Vivimos en atmósferas adictas a las modas efímeras. Enganchados a lo que acaba de aterrizar en nuestras vidas. Modas estéticas, musicales, culinarias, informativas, lingüísticas… Con ánimo de refrescar nuestro espacio vital, buscamos el abrigo de una nueva piel y rellenamos esos pequeños huecos vacíos. Nos consumimos en la inmediatez. También lo hacemos al hablar.
Un ejemplo: el verbo reflexivo indignar(se). A finales de mayo le otorgamos la etiqueta de “indignados” a las miles de personas que hicieron de la puerta del Sol de Madrid el epicentro físico y emocional del 15-M, una demostración de conciencia crítica colectiva que, con sus aciertos y sus peligros, sigue creciendo y sigue demostrándolo en citas como la del pasado 15 de octubre en varias capitales mundiales. También hemos leído y entrevistado hasta la saciedad a Stephane Hessel, ese despertador de conciencias que va camino de los 95 años. Luego hemos intentado establecer puentes y conexiones entre su libro Indignaos y la naturaleza de un movimiento que hoy respira incluso al otro lado del océano Atlántico. El problema es que ahora, en nuestro país, el verbo en cuestión y todas sus derivaciones se han incorporado de golpe a cualquier conversación. Valen para todo. ¿Por qué hoy en España todo el mundo se indigna con todo el mundo? ¿Los empresarios con los banqueros, los políticos con los periodistas, los periodistas con los empresarios y los ciudadanos con todos los anteriores -especialmente con los políticos-? Un titular al azar: “Los empresarios se declaran <<indignados>> por el <<ninguneo y maltrato>> de Xunta y Gobierno a Vigo” (El faro de Vigo, 25-10-11).
Según los filósofos alemanes Theodor Adorno y Max Horkheimer (La dialéctica de la Ilustración, 1944), la sociedad moderna tiende a homogeneizar a los sujetos y sus distintas realidades y posesiones: pule sus aristas hasta que lo diferente se convierte en una opción más dentro del sistema social dominante. La meta es el estándar. Todo debe ensamblarse y homogeneizarse: los sentimientos, los productos financieros, la ropa, la comida, las ideas, los derechos… y también el lenguaje.
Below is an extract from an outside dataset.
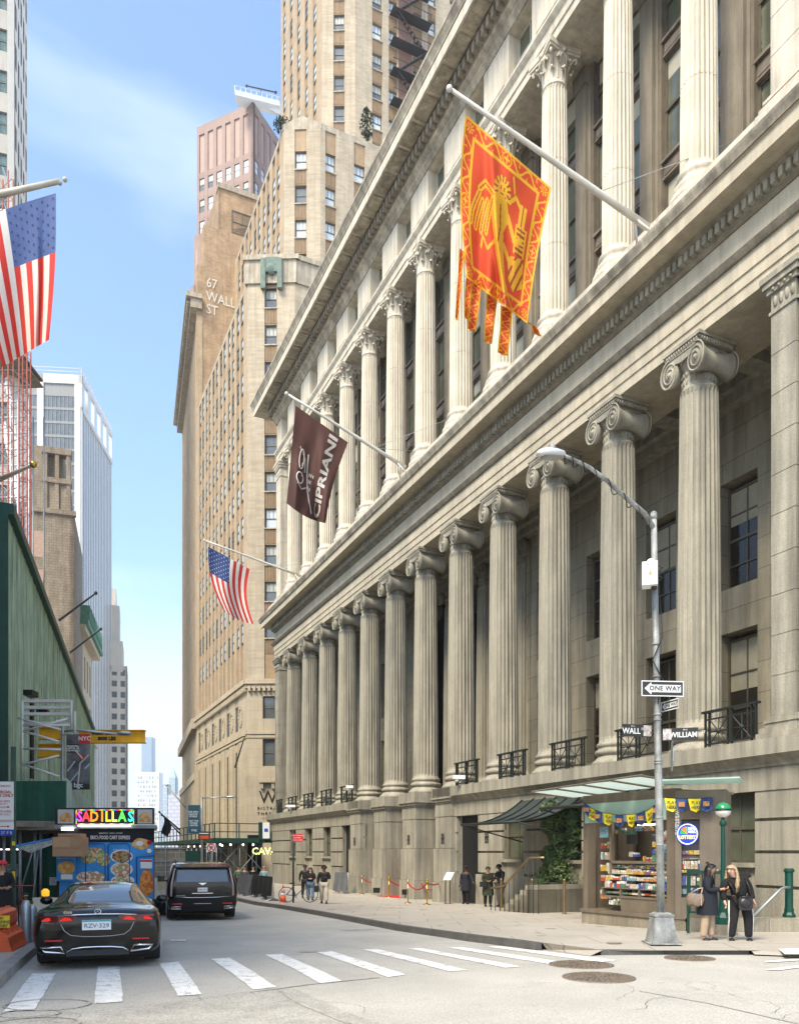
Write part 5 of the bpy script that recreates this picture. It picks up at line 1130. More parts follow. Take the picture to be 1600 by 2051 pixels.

Dicho de otro modo: si todos nos “indignamos” por todo, si el empresario está “indignado” con el político, con el que a su vez está “indignado” el ciudadano, que también es trabajador, si en la esfera mediática ya no hay más palabras para definir las injusticias o el enfado que la indignación, entonces la definición original -la que nació en la puerta del Sol- pierde fuerza y contenido; pierde profundidad y relieve.
Cuenta la leyenda periodística de los primeros años 90 que, en una reunión en el Banco de España, el entonces presidente de Banesto, Mario Conde, comenzó a dirigirse a los invitados diciendo “nosotros, los banqueros”, y una voz con acento seco del norte saltó como un resorte: “No, perdone, los banqueros somos nosotros, usted es un empleado bancario”. El lenguaje -también- es un instrumento de poder.